I remember my father, who had been in the Royal Flying Corps during the previous was saying he would have been much safer had he been allowed to join the R.A.F.

One night he was put in a siding to pemit urgent trains to go by. During a bombing raid the rear of his train was hit, but he and his mate were able to rescue the guard from his van without injury.

One Xmas he was due to arrive home from work on Xmas Eve. However he didn't arrive, and my mother, who was used to such delays, didn't worry. By Xmas morning she was more apprehensive. Later during the afternoon there was a knock at the door and a railway official was invited in. He said he was sorry to report that my father wouldn't be home for Christmas. He had been with his train in a siding and there was a heavy bombing raid. The exit rails from the siding had been badly damaged and it would take many hours to repair them. As he was about 50 miles from home he would be in lodgings for the night and. hopefully home tomorrow. Christmas day was an unhappy one for us.

When the war ended I had started work as a cup reporter on a local paper. The reporting staff were very elderly mostly having been recalled from retirment. The day after the war ended I was sent out with an elderly reporter to interview passers-by. Opposite the office was a pub, into which the reporter disappeared saying: "I'll leave it to you to do the interviews. You can have your copy ready for me in the reporters' room when I return".

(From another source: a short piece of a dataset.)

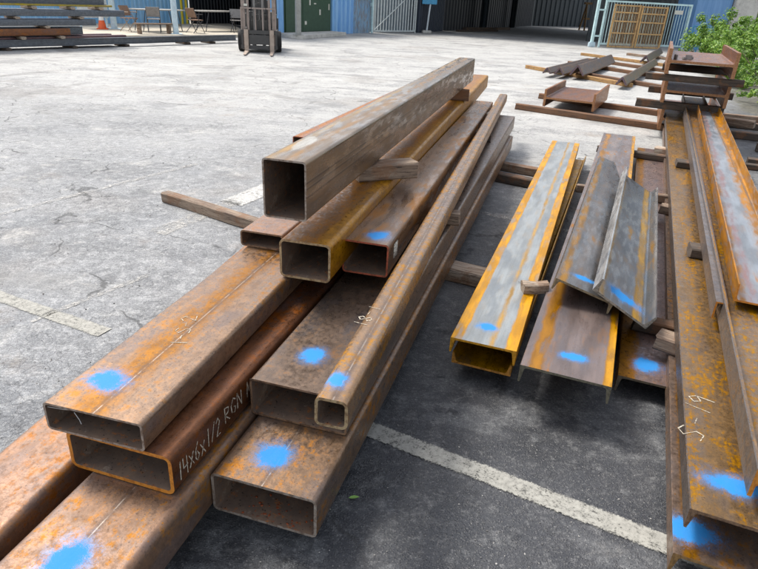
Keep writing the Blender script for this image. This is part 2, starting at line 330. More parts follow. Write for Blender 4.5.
# ================================================================ GROUND
def ground_mat():
    n = NT('worn_asphalt'); x, y, z = n.xyz()
    # yard axes: u across the stacks, v along them
    u = n.m2('SUBTRACT', n.m2('MULTIPLY', x, .94), n.m2('MULTIPLY', y, .34)); v = n.m2('ADD', n.m2('MULTIPLY', x, .34), n.m2('MULTIPLY', y, .94))
    big = n.noise(.55, 6, .6, n.mapv((1, 1, 1), (3, 7, 0))); mid = n.noise(2.6, 7, .68); fine = n.noise(38, 5, .75); 
    long_ = n.noise(1.5, 8, .72, n.mapv((.16, 1, 1), (0, 0, 0), R(-6)))
    jv = n.m2('ADD', v, n.m2('MULTIPLY', n.m2('SUBTRACT', mid, .5), 3.2)); ju = n.m2('ADD', u, n.m2('MULTIPLY', n.m2('SUBTRACT', mid, .5), 1.6))
    old = n.mix(n.step(big, .35, .62), (.185, .197, .212), (.32, .326, .33))
    far = n.mix(n.step(n.m2('ADD', n.m2('MULTIPLY', long_, .6), n.m2('MULTIPLY', mid, .4)), .36, .62), (.36, .355, .335), (.56, .55, .515))
    c = n.mix(n.step(jv, 1.0, 12.0), old, far)
    # fresher black sealcoat between the stacks
    dk = n.m2('MULTIPLY', n.step(ju, -2.3, -1.3), n.m2('SUBTRACT', 1.0, n.m2('MULTIPLY', n.step(jv, 4.2, 6.6), n.step(u, 1.9, .9))))
    dk = n.m2('MULTIPLY', dk, n.step(v, 20, 11))
    wet = n.m2('ADD', n.m2('MULTIPLY', n.noise(.95, 9, .72, n.mapv((1, 1.2, 1), (5.3, 1.9, 0))), .8), n.m2('MULTIPLY', n.noise(9, 6, .8), .2))
    wet = n.step(wet, .475, .535)                                       # 0 damp, 1 dried out
    black = n.mix(wet, n.mix(n.step(mid, .4, .6), (.017, .018, .021), (.042, .043, .047)), n.mix(n.step(mid, .4, .6), (.085, .088, .092), (.135, .137, .138)))
    c = n.mix(dk, c, black)
    # fine crazing and mottling of the old surface
    m3 = n.noise(13, 7, .78); m4 = n.noise(70, 4, .75)
    alg = n.t.nodes.new('ShaderNodeTexVoronoi'); alg.feature = 'DISTANCE_TO_EDGE'; alg.inputs['Scale'].default_value = 13
    wv = n.t.nodes.new('ShaderNodeVectorMath'); wv.operation = 'ADD'; wn_ = n.t.nodes.new('ShaderNodeTexNoise'); wn_.inputs['Scale'].default_value = 9; wn_.inputs['Detail'].default_value = 5; n.put(wn_.inputs['Vector'], n.co())
    ws = n.t.nodes.new('ShaderNodeVectorMath'); ws.operation = 'SCALE'; n.put(ws.inputs[0], wn_.outputs['Color']); ws.inputs['Scale'].default_value = .12
    n.put(wv.inputs[0], n.co()); n.put(wv.inputs[1], ws.outputs[0]); n.put(alg.inputs['Vector'], wv.outputs[0])
    stn = n.step(n.noise(.75, 8, .70, n.mapv((1, 1.3, 1), (31, 3, 0))), .52, .58)          # old dark oil and damp stains with ragged edges
    c = n.mix(n.m2('MULTIPLY', stn, n.step(dk, 0, 1, .36, .1)), c, (.085, .09, .098))
    stn2 = n.step(n.noise(2.2, 8, .72, n.mapv((1, 1, 1), (13, 33, 0))), .57, .61)
    c = n.mix(n.m2('MULTIPLY', stn2, n.step(dk, 0, 1, .40, .1)), c, (.46, .455, .43))
    wx = n.noise(.33, 5, .6, n.mapv((1, 1, 1), (70, 7, 0)))
    c = n.mix(n.m2('MULTIPLY', n.m2('MULTIPLY', n.step(wx, .55, .60), n.step(m3, .3, .5, .5, 1)), n.step(dk, 0, 1, .28, .0)), c, (.24, .20, .16))
    c = n.mix(n.m2('MULTIPLY', n.step(n.noise(3.1, 7, .75, n.mapv((1, 1, 1), (20, 9, 0))), .57, .63), n.step(dk, 0, 1, .0, .25)), c, (.15, .15, .15))
    c = n.mix(n.m2('MULTIPLY', n.step(n.noise(4.3, 6, .7, n.mapv((1, 1, 1), (2, 19, 0))), .58, .63), n.step(dk, 0, 1, .3, .85)), c, (.012, .013, .016))
    c = n.mix(n.m2('MULTIPLY', n.m2('MULTIPLY', n.step(alg.outputs[0], .05, .01), n.step(n.noise(1.1, 5, .7, n.mapv((1, 1, 1), (9, 1, 0))), .40, .58)), n.step(dk, 0, 1, .55, .3)), c, (.035, .036, .04))
    nf = n.step(v, 9.5, 2.5, .22, 1.0)
    c = n.mix(n.m2('MULTIPLY', n.step(m3, .40, .60, .30, 0), nf), c, (.055, .06, .07)); c = n.mix(n.m2('MULTIPLY', n.step(m3, .50, .64), n.step(dk, 0, 1, .50, .17)), c, (.50, .50, .49))
    c = n.mix(n.m2('MULTIPLY', n.step(m4, .42, .58, .30, 0), nf), c, (.03, .032, .038)); c = n.mix(n.m2('MULTIPLY', n.step(m4, .54, .66), n.step(dk, 0, 1, .40, .16)), c, (.50, .49, .47))
    # brown dirt beneath the hedge, blue overspray near the right pile
    dirt = n.m2('MULTIPLY', n.step(ju, 2.0, 2.6), n.step(jv, 8.0, 10.0)); c = n.mix(n.m2('MULTIPLY', dirt, n.step(v, 34, 26)), c, n.mix(n.step(m3, .42, .6), (.05, .045, .032), (.14, .13, .09)))
    # exposed aggregate: small pale and dark stones
    vo = n.vor(120)
    pf = n.m2('MULTIPLY', n.step(vo[0], .34, .16), n.step(n.xyz(vo[1])[0], .45, .75))
    c = n.mix(n.m2('MULTIPLY', pf, n.step(dk, 0, 1, .65, .22)), c, (.42, .41, .38))
    gr = n.noise(230, 3, .7); c = n.mix(n.step(gr, .40, .62, .24, 0), c, (.03, .03, .032)); c = n.mix(n.m2('MULTIPLY', n.step(gr, .55, .68), n.step(dk, 0, 1, .45, .14)), c, (.55, .54, .5))
    pd = n.m2('MULTIPLY', n.step(n.xyz(vo[1])[1], .6, .8), n.step(vo[0], .4, .2))
    c = n.mix(n.m2('MULTIPLY', pd, .5), c, (.03, .03, .03))
    sc = n.vor(45, n.mapv((1, 1, 1), (0, 0, 0))); scf = n.m2('MULTIPLY', n.m2('MULTIPLY', n.step(sc[0], .16, .06), n.step(n.xyz(sc[1])[2], .84, .95)), n.step(big, .42, .58, .1, 1))
    c = n.mix(n.m2('MULTIPLY', scf, .55), c, (.34, .33, .31))
    c = n.mix(n.m2('MULTIPLY', n.step(fine, .5, .68), .35), c, tuple([.045] * 3))
    # pale scuffed patches and brown dust
    pt = n.noise(1.7, 8, .78, n.mapv((1, 1, 1), (11, 4, 0)))
    c = n.mix(n.m2('MULTIPLY', n.m2('MULTIPLY', n.step(pt, .56, .66), n.step(dk, 1, 0, .12, .6)), n.step(fine, .35, .55)), c, (.46, .44, .40))
    c = n.mix(n.m2('MULTIPLY', n.step(n.noise(.8, 6, .7, n.mapv((1, 1, 1), (40, 2, 0))), .6, .72), .25), c, (.25, .17, .10))
    # cracks
    cv = n.vor(.42, n.mapv((1, 1, 1), (1, 0, 0), 0, None), 'DISTANCE_TO_EDGE')
    n2 = n.t.nodes.new('ShaderNodeTexVoronoi'); n2.feature = 'DISTANCE_TO_EDGE'; n2.inputs['Scale'].default_value = .38
    add = n.t.nodes.new('ShaderNodeVectorMath'); add.operation = 'ADD'; n.put(add.inputs[0], n.co())
    nn = n.t.nodes.new('ShaderNodeTexNoise'); nn.inputs['Scale'].default_value = 1.6; nn.inputs['Detail'].default_value = 6; n.put(nn.inputs['Vector'], n.co())
    sc_ = n.t.nodes.new('ShaderNodeVectorMath'); sc_.operation = 'SCALE'; n.put(sc_.inputs[0], nn.outputs['Color']); sc_.inputs['Scale'].default_value = .9
    n.put(add.inputs[1], sc_.outputs[0]); n.put(n2.inputs['Vector'], add.outputs[0])
    c = n.mix(n.m2('MULTIPLY', n.m2('MULTIPLY', n.step(n2.outputs[0], .006, .0015), n.step(mid, .46, .54)), .65), c, (.03, .03, .03))
    # tyre scrub arcs on the open yard
    for (ax, ay, r0, wd) in ((-1.0, 9.5, 4.6, .13), (-1.3, 9.2, 6.1, .16), (-9.5, 4.0, 6.4, .12), (-2, 21, 8, .25), (1.5, 14.5, 5.2, .18), (-5.0, 13.0, 3.2, .1)):
        dx = n.m2('SUBTRACT', x, ax); dy = n.m2('SUBTRACT', y, ay)
        rr = n.m2('SQRT', n.m2('ADD', n.m2('MULTIPLY', dx, dx), n.m2('MULTIPLY', dy, dy)))
        kk = n.m2('MULTIPLY', n.step(n.m2('ABSOLUTE', n.m2('SUBTRACT', rr, r0)), wd, wd * .4), n.step(n.noise(.5, 4, .7, n.mapv((1, 1, 1), (ax, 5, 0))), .45, .62))
        c = n.mix(n.m2('MULTIPLY', kk, .55), c, (.17, .165, .155))
    hh = n.m2('ADD', n.m2('MULTIPLY', fine, .5), n.m2('MULTIPLY', n.step(vo[0], .5, .1), .5))
    n.bump(hh, .55, .006)
    return n.fin(c, n.m2('SUBTRACT', n.step(mid, .35, .65, .66, .88), n.m2('MULTIPLY', n.m2('MULTIPLY', dk, n.m2('SUBTRACT', 1.0, wet)), .22)), 0, .4)
bm = bmesh.new(); 
vs = [bm.verts.new(p) for p in ((-300, -60, 0), (300, -60, 0), (300, 500, 0), (-300, 500, 0))]; bm.faces.new(vs)
g = link('ground', bm, ground_mat()); tag(g, kind='structure')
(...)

From that moment I was an adult. I had been deeply influenced by the stoicism of those I had known and the camaraderie that existed amongst the people in general. I had also learned that war "wasn't fun".

One final memory was the short time I spent in a village school to facilitate my mother's work on guns. I was in the same class as my wife-to-be; but we cannot remember each other although we can recall the other members of the class.

We met again, still not knowing each other, at a dance in l948. We were married in l951 -- and still going strong.